At this juncture, Cornelio Pilapil, who had been sleeping in  Ambrosio  Medina's  store,  was awakened  and  being advised of what was taking place, got up and, taking a light, started to climb to the upper floor of Medina's house; just then Bredejo rushed up excitedly  and at the moment when Pilapil was placing his  foot on the first step of the stair, Bredejo struck him in  the back  with a dagger and,  "as the defendant was zurdo  (left handed), when the first blow was struck, and as Pilapil was about to fall, the defendant gave him another blow with the dagger in the  same place; it was at this moment that he fell face downwards."  (Trial record,  p.  19.)  Thereupon  the defendant dared Medina to come down and ascended the steps,  but on  reaching the last step of the stairs, as Medina and  those  living in the house had climbed up into the loft, Bredejo descended, shouting that he would kill all of them, especially Niunay's family.  Such are the facts.

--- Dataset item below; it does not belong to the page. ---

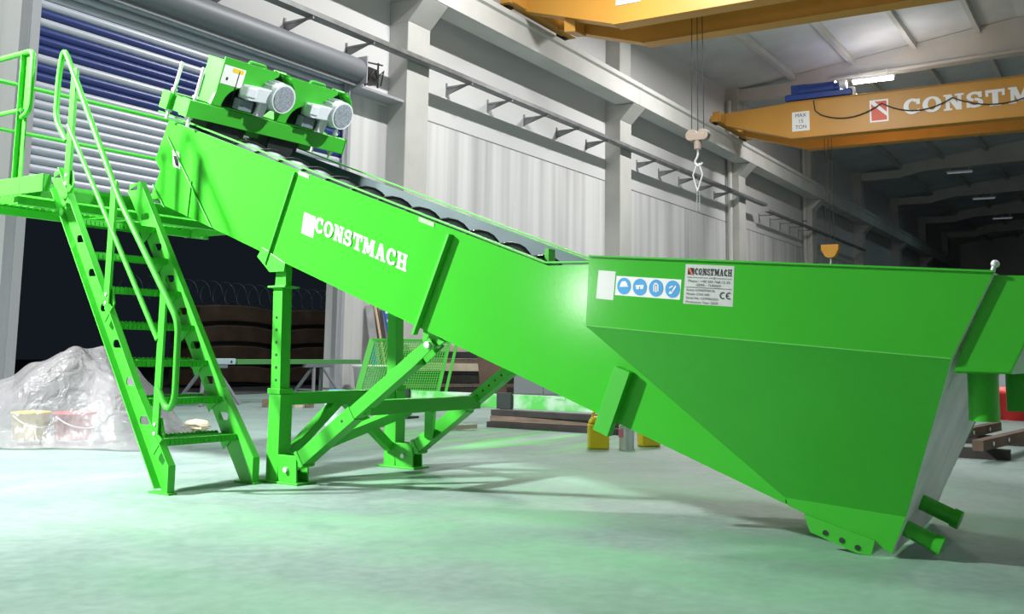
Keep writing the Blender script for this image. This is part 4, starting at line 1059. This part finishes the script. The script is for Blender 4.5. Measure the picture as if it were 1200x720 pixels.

The fact that the defendant is zurdo, or left-handed, and that  Pilapil was not a resident  of Medina's  house, apparently explains the phrase found in the decision  of the lower court, to wit, that the  deceased was "a stranger and, besides, deaf  (sordo)"  (record, p.  4)  circumstances, however, which can have no weight in passing judgment upon the  criminal  acts,  as a  whole.  Although the evidence clearly shows that Bredejo violated  another's domicile, the private residence of Medina, where Pilapil  was enjoying the confidence and abandon one  naturally feels in the place he has chosen to rest and whither, moreover, he had gone to escape that criminal's fury,  yet the criminal law requires, in order to consider this circumstance as an aggravating one,  that  the crime  should  have been  committed in the offended party's  dwelling,  and Medina does not figure in this cause  as an offended party, nor does it in any manner appear that Medina's house was the dwelling of the offended party, Pilapil.

The crime perpetrated by  the appellant was duly  classified by the trial  judge as consummated murder, owing to the circumstance  of treachery attending its commission and in regard. to which no question has been raised.

The penalty for the crime  of murder is cadena temporal from its maximum degree to  death.  (Penal Code, art. 403, par. 2.)  As this punishment is divided  into three distinct parts, which  are  cadena temporal,  cadena perpetua, and death, each of which  form  a  separate grade  (id., art. 97), the minimum  penalty should  be imposed only when a mitigating circumstance alone  is present,  but if there concur both aggravating and mitigating circumstances they should be reasonably balanced in fixing the penalty  (id., art. 81).

In  the sentence imposed,  only one extenuating circumstance was considered in conjunction with that of article 11, to wit, non-habitual drunkenness,  together  with that of race,  the penalty  was imposed  in  its medium degree, while it should, in such a  case,  have been applied in the minimum degree.

However, in the opinion of this court, the penalty is properly applied,  for the reason that, in considering the  commission of the crime, account should have been taken of the fact of its being perpetrated at night, a circumstance which, according to the proofs, was not inherent in that of treachery; and as that aggravating circumstance should be considered separately, it is to be offset by the aforesaid extenuating one  and the penalty  must  be applied in the medium degree.

Therefore, the judgment  appealed from is affirmed,  with the costs of this instance against the appellant.

Torres, Mapa, Johnson, Carson, Moreland, and Trent, JJ.,concur.